Лидов: Я не знаю, насколько здесь уместно говорить о «синкретизме», потому что слово «синкретизм» у нас невольно ассоциируется с чем-то первобытным, с шаманизмом и т.д., что, может быть, и неплохо. Потому что эстетическое было неотъемлемой частью сакрального в самой рафинированной византийской традиции, впитавшей в себя весь опыт и все знания античного мира, изысканно интеллектуальной, изощренно красивой, но, тем не менее, там не было этой дефиниции, разделения между сакральным и эстетическим. Это было одно целое. Это не моя мысль, она уже достаточно давно сформулирована. Есть замечательная фундаментальная, я считаю, одна из лучших в современном искусствоведении книг Ханса Бельтинга «Образ и культ», где в название вынесено «История образа до эпохи искусств». Собственно, само понятие искусства – это историческое понятие, и его возникновение связано с фундаментальными изменениями в сознании. То есть, гораздо более важным является понятие образа, которое не отрицает художественного. Этот образ художественный, но он не есть искусство, как что-то выделенное из сакральной среды и самодостаточное.

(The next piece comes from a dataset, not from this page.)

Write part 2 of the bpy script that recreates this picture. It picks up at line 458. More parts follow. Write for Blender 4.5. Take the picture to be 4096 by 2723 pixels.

Долгин: Я бы попросил нашего лектора сделать резюме сегодняшней встречи.
Лидов: Мне кажется, что разговор получился вполне интересный с учетом аудитории, большую часть которой я вижу впервые. Все вопросы были адекватны и по делу. Естественно, я не мог сказать обо всем, но главную идею, которую мне хотелось бы оставить в умах слушателей, я повторю. Существует возможность некоего другого взгляда на очень многие явления. Собственно, этот способ видения тоже не самодостаточная вещь, а возможность задавать новые вопросы, не отрицая ничего из того, что было сделано ранее. В этом смысле для меня иеротопия и все, что с ней связано, – вещь глубоко позитивная, поскольку она не основана на отрицании чего-либо. Иеротопия предполагает возможность получения не только значительного количества совершенно новой исторической информации, но и обогащения нашей актуальной художественной жизни, образования и религиозной культуры. В этом смысле предложенный концепт может быть использован в самых разных контекстах. Другой вопрос, что мы только в начале пути, и потенциальные возможности иеротопии будут ясны позднее.